Nobody likes the cute castle... or tower... or castle... towered tower? It's not photoshop btw.
In other news. REPRAP
http://reprap.org/bin/view/Main/WebHome
The REPRAP project concerns the construction of a 3D printer. Now if you don't know what a 3D printer you will probably find that as a factoid pretty impressive alone, they (also rapid prototyping machines) are printers which print layer layer (usually with plastic drops) 3d objects.
What is particular with the REPRAP project, is that it's objective is to create an "open source" 3D printer/cutter hybrid capable of ultimately working with glass and steel etc as well, and ultimately able to replicate itself, for a tiny cost.
This means that you'd get to buy one, and then only for the cost of the raw materials you could print your friends one and so on.
This is kind of nice, if you have the imagination to fully evolve this concept. Basically just imagine. Some time ago I was talking about the flexibility of Digitization where not only have all my CD/DVDs/Cassettes and soon, books have been replaced by digital "files", but can also by copied, pasted, merged, mixed, stretched, e-mailed, ctrl-z'ed, deleted, edited.
But when I go to a supermarket to buy a set of glasses, our world is still analog. I do not have the ability to get exactly the pair of wineglasses I want, eg, I might want one design but with a neck "2 cm" taller.
Well imagine most products being represented by digital parametric files then, to be send into a machine that only cares about the raw resources.
Files for glasses, files for clocks and gears, files for basic electronics (chips are not something that can be really printed because they go below the accuracy of a 3D printer, however most electronics is based on already in existance bulk components and already "parametric" in a way circuits).

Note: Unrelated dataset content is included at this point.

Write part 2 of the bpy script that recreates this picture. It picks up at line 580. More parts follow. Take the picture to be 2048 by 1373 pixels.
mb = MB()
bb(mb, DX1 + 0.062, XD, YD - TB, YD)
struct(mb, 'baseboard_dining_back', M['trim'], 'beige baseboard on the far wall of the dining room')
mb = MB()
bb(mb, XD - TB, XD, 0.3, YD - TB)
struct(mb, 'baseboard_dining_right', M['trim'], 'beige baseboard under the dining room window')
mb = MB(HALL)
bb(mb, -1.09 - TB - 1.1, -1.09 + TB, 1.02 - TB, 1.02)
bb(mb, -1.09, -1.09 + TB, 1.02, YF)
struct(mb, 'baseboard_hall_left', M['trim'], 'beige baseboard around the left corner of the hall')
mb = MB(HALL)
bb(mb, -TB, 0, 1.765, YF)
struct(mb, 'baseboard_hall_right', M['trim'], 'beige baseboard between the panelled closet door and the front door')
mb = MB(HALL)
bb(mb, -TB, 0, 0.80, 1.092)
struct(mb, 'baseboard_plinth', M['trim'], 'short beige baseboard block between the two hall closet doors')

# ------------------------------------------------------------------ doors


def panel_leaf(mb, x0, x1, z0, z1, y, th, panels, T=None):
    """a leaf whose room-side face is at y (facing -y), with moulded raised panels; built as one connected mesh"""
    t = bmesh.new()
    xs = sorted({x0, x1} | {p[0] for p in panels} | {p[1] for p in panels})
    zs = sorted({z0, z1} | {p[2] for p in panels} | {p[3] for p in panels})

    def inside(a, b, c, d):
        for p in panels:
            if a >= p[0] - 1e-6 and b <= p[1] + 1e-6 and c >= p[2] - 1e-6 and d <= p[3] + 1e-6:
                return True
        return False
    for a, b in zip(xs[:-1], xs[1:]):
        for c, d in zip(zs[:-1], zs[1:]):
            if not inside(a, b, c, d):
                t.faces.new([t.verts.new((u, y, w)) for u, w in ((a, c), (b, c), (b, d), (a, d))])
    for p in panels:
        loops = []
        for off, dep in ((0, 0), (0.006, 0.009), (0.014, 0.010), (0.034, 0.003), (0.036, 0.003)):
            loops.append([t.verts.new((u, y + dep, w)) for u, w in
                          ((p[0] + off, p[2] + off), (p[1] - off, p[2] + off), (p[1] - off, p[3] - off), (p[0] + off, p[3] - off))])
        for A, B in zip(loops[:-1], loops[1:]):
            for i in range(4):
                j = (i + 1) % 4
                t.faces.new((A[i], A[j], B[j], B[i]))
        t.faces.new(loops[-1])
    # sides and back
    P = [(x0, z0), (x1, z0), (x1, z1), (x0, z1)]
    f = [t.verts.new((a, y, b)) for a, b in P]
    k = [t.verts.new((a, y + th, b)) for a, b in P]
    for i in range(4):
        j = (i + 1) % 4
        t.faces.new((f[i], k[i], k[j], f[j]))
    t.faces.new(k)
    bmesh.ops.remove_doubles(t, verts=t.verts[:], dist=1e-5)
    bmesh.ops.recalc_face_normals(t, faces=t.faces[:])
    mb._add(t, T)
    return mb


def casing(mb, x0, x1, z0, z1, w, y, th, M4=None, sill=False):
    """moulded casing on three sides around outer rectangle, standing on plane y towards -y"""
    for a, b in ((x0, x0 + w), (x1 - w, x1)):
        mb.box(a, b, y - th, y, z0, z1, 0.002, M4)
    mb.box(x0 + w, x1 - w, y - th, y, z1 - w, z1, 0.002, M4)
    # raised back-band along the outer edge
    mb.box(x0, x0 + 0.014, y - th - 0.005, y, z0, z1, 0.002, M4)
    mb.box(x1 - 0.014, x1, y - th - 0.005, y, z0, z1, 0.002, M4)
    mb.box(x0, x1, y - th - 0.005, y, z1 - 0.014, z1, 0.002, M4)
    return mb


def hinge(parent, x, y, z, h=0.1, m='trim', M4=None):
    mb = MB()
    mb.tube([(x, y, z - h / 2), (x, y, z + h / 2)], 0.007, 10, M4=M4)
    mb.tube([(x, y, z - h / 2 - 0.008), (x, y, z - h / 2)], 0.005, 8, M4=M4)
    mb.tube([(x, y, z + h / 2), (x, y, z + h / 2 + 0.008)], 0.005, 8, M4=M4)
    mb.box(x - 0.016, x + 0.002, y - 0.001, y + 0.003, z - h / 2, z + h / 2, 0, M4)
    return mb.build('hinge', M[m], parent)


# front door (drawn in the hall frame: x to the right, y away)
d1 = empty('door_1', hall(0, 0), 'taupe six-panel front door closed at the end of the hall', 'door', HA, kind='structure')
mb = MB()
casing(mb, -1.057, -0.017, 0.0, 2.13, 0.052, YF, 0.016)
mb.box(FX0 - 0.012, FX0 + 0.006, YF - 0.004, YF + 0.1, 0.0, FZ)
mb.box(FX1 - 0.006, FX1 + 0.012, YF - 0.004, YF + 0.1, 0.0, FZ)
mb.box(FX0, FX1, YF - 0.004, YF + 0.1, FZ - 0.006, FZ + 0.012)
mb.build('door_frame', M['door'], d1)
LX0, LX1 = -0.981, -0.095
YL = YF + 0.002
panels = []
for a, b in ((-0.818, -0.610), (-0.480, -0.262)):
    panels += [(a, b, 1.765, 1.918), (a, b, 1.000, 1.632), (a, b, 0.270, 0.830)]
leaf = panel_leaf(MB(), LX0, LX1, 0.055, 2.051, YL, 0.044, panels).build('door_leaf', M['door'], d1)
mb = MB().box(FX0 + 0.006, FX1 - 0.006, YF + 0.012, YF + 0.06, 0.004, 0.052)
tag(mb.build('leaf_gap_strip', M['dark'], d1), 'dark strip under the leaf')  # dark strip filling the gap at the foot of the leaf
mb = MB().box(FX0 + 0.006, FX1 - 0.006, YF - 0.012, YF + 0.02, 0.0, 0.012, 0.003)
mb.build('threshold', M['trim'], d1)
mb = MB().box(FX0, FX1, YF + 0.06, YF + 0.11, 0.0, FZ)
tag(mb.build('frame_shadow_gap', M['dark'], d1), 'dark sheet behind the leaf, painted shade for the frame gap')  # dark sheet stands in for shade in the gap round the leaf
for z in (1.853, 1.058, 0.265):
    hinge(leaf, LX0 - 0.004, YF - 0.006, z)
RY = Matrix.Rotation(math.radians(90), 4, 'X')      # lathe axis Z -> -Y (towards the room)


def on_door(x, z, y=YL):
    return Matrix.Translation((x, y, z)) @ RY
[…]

Imagine if you care share and edit all those files, reducing all idea and every design to the cost of it's raw materials.
Phillip Stark doing those overvalued alien citrus juicers for example? Screw him. You'd just download the file, buy the raw material alone and send it to the printer. Imagine a community, a neighborhood building a large scale one, a factory for every corner.
Two words:
Ferrari + Torrent
P.S. Yes, I realize that Trekkies might be a bit dissentisized to the idea because of the whole replicator thing, but there is a small difference between "wouldn't be nice if" and real, tangible, visible technology that can become reality within, say, 10 years. This belongs to the second.